AIM OF THE TASK - Write out the entries below exactly, starting at the first line and stopping after the line that contains "ZS1+.15, ZH1-.05), BLIND)"; skip all pictures.

DATA FOR THIS EXERCISE -
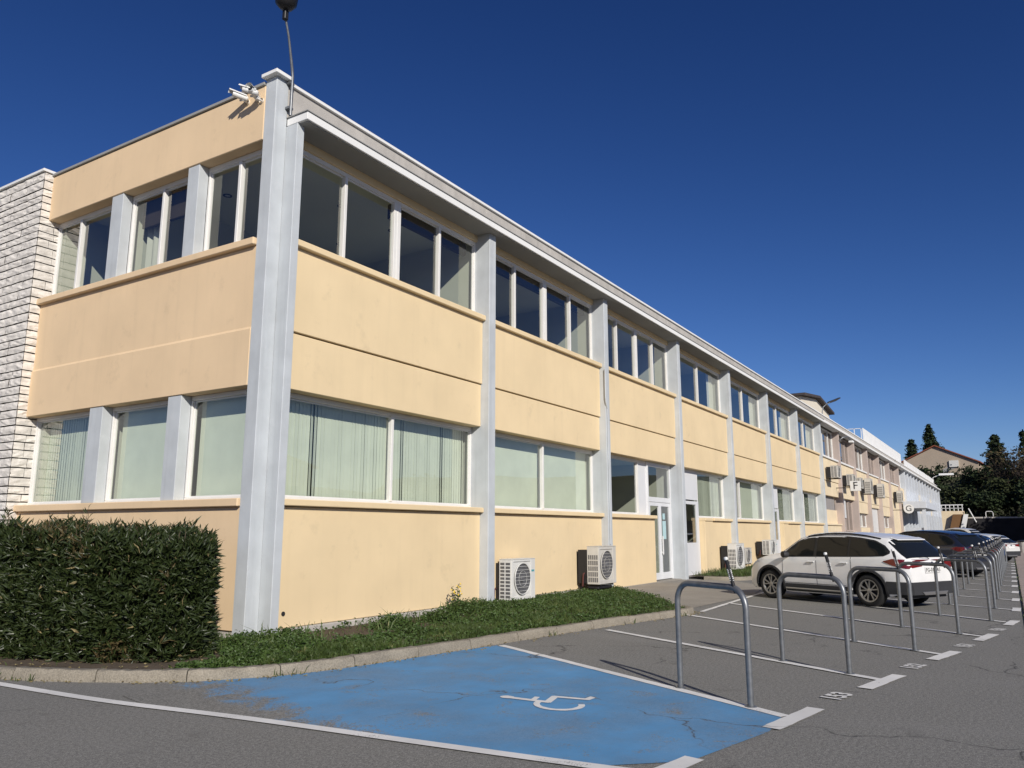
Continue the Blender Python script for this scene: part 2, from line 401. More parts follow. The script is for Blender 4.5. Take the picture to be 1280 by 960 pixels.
# long side, bay by bay
YU, YL = 9.84, 9.90
upper_mid = MB(); 
for i in range(7):
    a, b = PRX[i]+.003, PRX[i+1]-PW-.003
    # panels between the storeys: the upper one stands a little proud and throws a line of shade
    P('wall_panel', MB().box(a, b, 9.66, 9.985, ZH1, ZG-.012), YELLOW, bevel=.008)
    P('wall_panel', MB().box(a, b, 9.625, 9.985, ZG+.012, ZS2-.002), YELLOW, bevel=.008)
    P('sill', MB().box(a, b-.0 if i else b, 9.535, 9.90, ZS2, ZS2+.115), YELLOW, bevel=.012)
    m = (a+b)/2+.06; q1 = (a+m)/2-.02; q2 = (m+b)/2+.02
    if i < 3: window('R', YU, a+.05, b-.0, ZS2+.116, ZH2, [q1, m, q2], thick=[m])
    else: window('R', YU, a+.05, b-.0, ZS2+.116, ZH2, [m], blind=None)
    # ground floor
    if i in (0, 1, 4, 6):
        P('wall_panel', MB().box(a, b, 9.66, 9.985, .132, ZS1-.012), YELLOW, bevel=.008)
        P('sill', MB().box(a, b, 9.56, 9.95, ZS1, ZS1+.105), YELLOW, bevel=.012)
        c = {0: 11.50, 1: 17.33, 4: (a+b)/2-.9, 6: (a+b)/2-.8}[i]
        window('R', YL, a+.02, b, ZS1+.107, ZH1-.003, [c], blind={0: 'slat', 1: 'flat', 4: None, 6: 'even'}[i])
        if i == 4:
            P('curtain', MB().box((a+b)/2-.4, b-.1, 10.14, 10.16, ZS1+.15, ZH1-.05), BLIND)
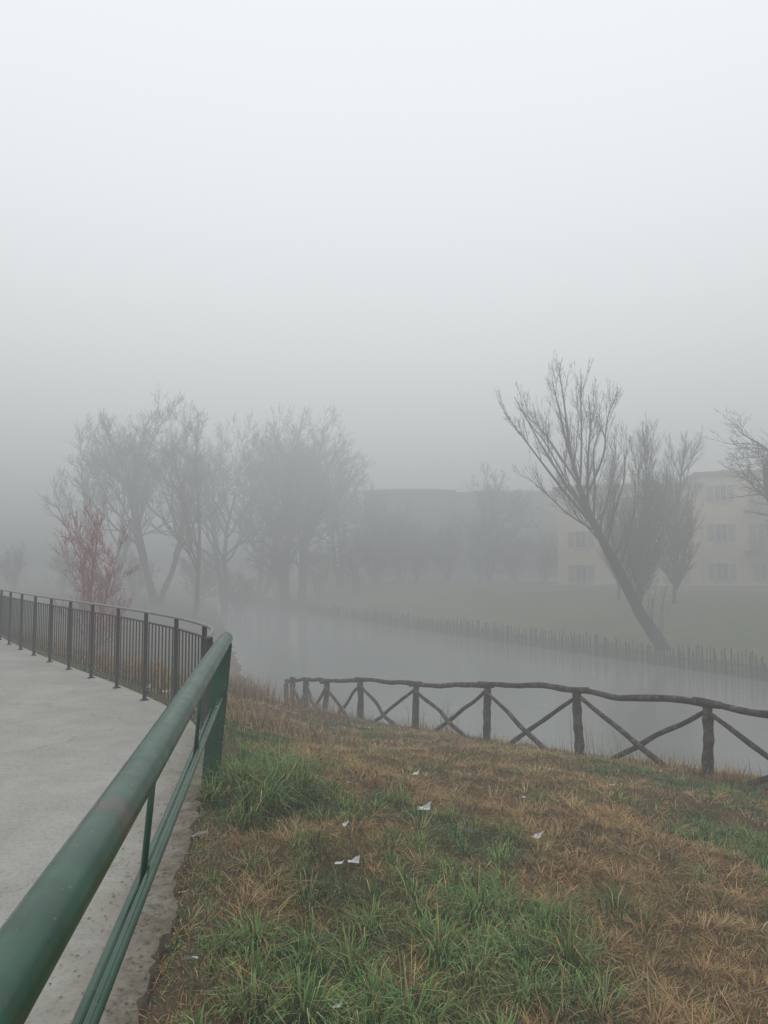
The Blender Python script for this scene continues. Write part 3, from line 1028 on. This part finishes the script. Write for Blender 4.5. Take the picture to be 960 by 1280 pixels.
for q in range(14):
    x = RNG.uniform(.5, 9); y = 13.0 + RNG.uniform(0, 3) 
    if gz1(x, y) > WZ - .2:
        weeds(x, y, .12, .12, 14, (.4, 1.0), .010, .25)
Vg, qg, tg, cg = merge(parts)
np_mesh("dry_weeds", Vg, quads=qg, tris=tg, col=cg, mat=M_grass, kind="stuff", label="tall brown dead weeds along fence and bank")

# fallen leaves and debris on the path edge
n = 1900
y = RNG.uniform(1.6, 6.0, n); off = RNG.normal(-.02, .17, n)
x = -.40 - .1606 * y + off
z = np.where(edge_dist(x, y) < .05, .004, gz(x, y) + .012)
s = RNG.uniform(.003, .012, n); a = RNG.uniform(0, 6.28, n)
Vl = np.empty((n, 4, 3))
for j, (cx, cy, cz) in enumerate(((-1, 0, 0), (0, -.45, .1), (1, 0, .05), (0, .45, .2))):
    Vl[:, j, 0] = x + s * (cx * np.cos(a) - cy * np.sin(a)); Vl[:, j, 1] = y + s * (cx * np.sin(a) + cy * np.cos(a)); Vl[:, j, 2] = z + s * cz
ql = np.arange(n * 4).reshape(n, 4)
cl = np.repeat(pick(DRY, n) * .5, 4, axis=0)
np_mesh("fallen_leaves", Vl.reshape(-1, 3), quads=ql, col=cl, mat=M_grass, kind="stuff", label="small brown leaf litter along the path edge")

# ------------------------------------------------------------------ paper litter
def ray_ground(px, py):
    pitch = math.atan(60 / 924)
    v = Vector(((px - 480) / 924, 1, (640 - py) / 924))
    v = Matrix.Rotation(pitch, 3, 'X') @ v
    t = .5
    while t < 60:
        p = Vector((0, 0, CAMZ)) + v * t
        zg = max(gz1(p.x, p.y), 0.0 if edge_dist(np.array([p.x]), np.array([p.y]))[0] < 0 else -99)
        if p.z <= zg: return p.x, p.y, zg
        t += .02
    return None
lit = [(250, 1052, .08), (530, 1017, .09), (583, 1048, .07), (672, 1052, .06), (440, 985, .07), (424, 1087, .05), (442, 1086, .065), (238, 1213, .05), (765, 986, .05), (655, 1002, .04), (422, 1272, .035), (432, 1038, .04), (325, 1020, .03), (205, 868, .16), (185, 862, .12), (520, 972, .06), (690, 965, .04)]
for i, (px, py, s) in enumerate(lit):
    h = ray_ground(px, py)
    if not h: continue
    rng = random.Random(i * 7 + 1)
    # torn flat sheet, one corner folded up
    n = 7; vs = []; fs = []
    el_ = rng.uniform(.45, .8)
    fold = rng.uniform(.05, .3); fa = rng.uniform(0, 6.28)
    skew = rng.uniform(-.4, .4)
    for a in range(n):
        for c in range(n):
            u_, v_ = a / (n - 1) - .5, c / (n - 1) - .5
            bd = 1 if a in (0, n - 1) or c in (0, n - 1) else .25
            u2 = u_ + skew * v_ + rng.uniform(-.06, .06) * bd; v2 = v_ + rng.uniform(-.06, .06) * bd
            q_ = u2 * math.cos(fa) + v2 * math.sin(fa) - fold
            z_ = rng.uniform(0, .05) + (max(q_, 0) * 1.1)
            vs.append((s * u2, s * el_ * v2, s * z_))
    for a in range(n - 1):
        for c in range(n - 1):
            q = a * n + c; fs.append((q, q + n, q + n + 1, q + 1))
    o = mesh_obj("paper_scrap", vs, fs, M_paper, None, False, label="crumpled white paper scrap lying in the grass", category="litter", group="paper scraps littering the grass")
    o.location = (h[0], h[1], h[2] + (.035 if h[2] < -.02 else .003)); o.rotation_euler = (rng.uniform(-.1, .35), rng.uniform(-.15, .15), rng.uniform(-.6, .6))

# ------------------------------------------------------------------ world, sun, camera
w = bpy.data.worlds.new("World"); scene.world = w; w.use_nodes = True
nt = w.node_tree
bg = nt.nodes["Background"]
sky = nt.nodes.new("ShaderNodeTexSky"); sky.sky_type = 'NISHITA'; sky.sun_disc = False
sky.sun_elevation = math.radians(50); sky.sun_rotation = math.radians(200)
sky.dust_density = 5; sky.air_density = 1.0
hs = nt.nodes.new("ShaderNodeHueSaturation"); hs.inputs["Saturation"].default_value = .25
nt.links.new(sky.outputs[0], hs.inputs["Color"]); nt.links.new(hs.outputs[0], bg.inputs["Color"])
bg.inputs["Strength"].default_value = .15
sl = bpy.data.lights.new("sun", 'SUN'); sl.energy = 1.5; sl.angle = math.radians(20); sl.color = (1, .97, .93)
so = bpy.data.objects.new("sun", sl); link(so)
so.rotation_euler = (math.radians(40), 0, math.radians(160 + 180 - 200 + 40))
cam = bpy.data.cameras.new("camera"); co = bpy.data.objects.new("camera", cam); link(co)
cam.sensor_fit = 'VERTICAL'; cam.sensor_height = 36; cam.sensor_width = 27; cam.lens = 26
cam.clip_start = .05; cam.clip_end = 2000
co.location = (0, 0, CAMZ)
co.rotation_euler = (math.radians(90) + math.atan(60 / 924), 0, 0)
scene.camera = co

ANSWER TO THE EXERCISE -
Continue the Blender Python script for this scene: part 2, from line 401. More parts follow. The script is for Blender 4.5. Take the picture to be 1280 by 960 pixels.
# long side, bay by bay
YU, YL = 9.84, 9.90
upper_mid = MB(); 
for i in range(7):
    a, b = PRX[i]+.003, PRX[i+1]-PW-.003
    # panels between the storeys: the upper one stands a little proud and throws a line of shade
    P('wall_panel', MB().box(a, b, 9.66, 9.985, ZH1, ZG-.012), YELLOW, bevel=.008)
    P('wall_panel', MB().box(a, b, 9.625, 9.985, ZG+.012, ZS2-.002), YELLOW, bevel=.008)
    P('sill', MB().box(a, b-.0 if i else b, 9.535, 9.90, ZS2, ZS2+.115), YELLOW, bevel=.012)
    m = (a+b)/2+.06; q1 = (a+m)/2-.02; q2 = (m+b)/2+.02
    if i < 3: window('R', YU, a+.05, b-.0, ZS2+.116, ZH2, [q1, m, q2], thick=[m])
    else: window('R', YU, a+.05, b-.0, ZS2+.116, ZH2, [m], blind=None)
    # ground floor
    if i in (0, 1, 4, 6):
        P('wall_panel', MB().box(a, b, 9.66, 9.985, .132, ZS1-.012), YELLOW, bevel=.008)
        P('sill', MB().box(a, b, 9.56, 9.95, ZS1, ZS1+.105), YELLOW, bevel=.012)
        c = {0: 11.50, 1: 17.33, 4: (a+b)/2-.9, 6: (a+b)/2-.8}[i]
        window('R', YL, a+.02, b, ZS1+.107, ZH1-.003, [c], blind={0: 'slat', 1: 'flat', 4: None, 6: 'even'}[i])
        if i == 4:
            P('curtain', MB().box((a+b)/2-.4, b-.1, 10.14, 10.16, ZS1+.15, ZH1-.05), BLIND)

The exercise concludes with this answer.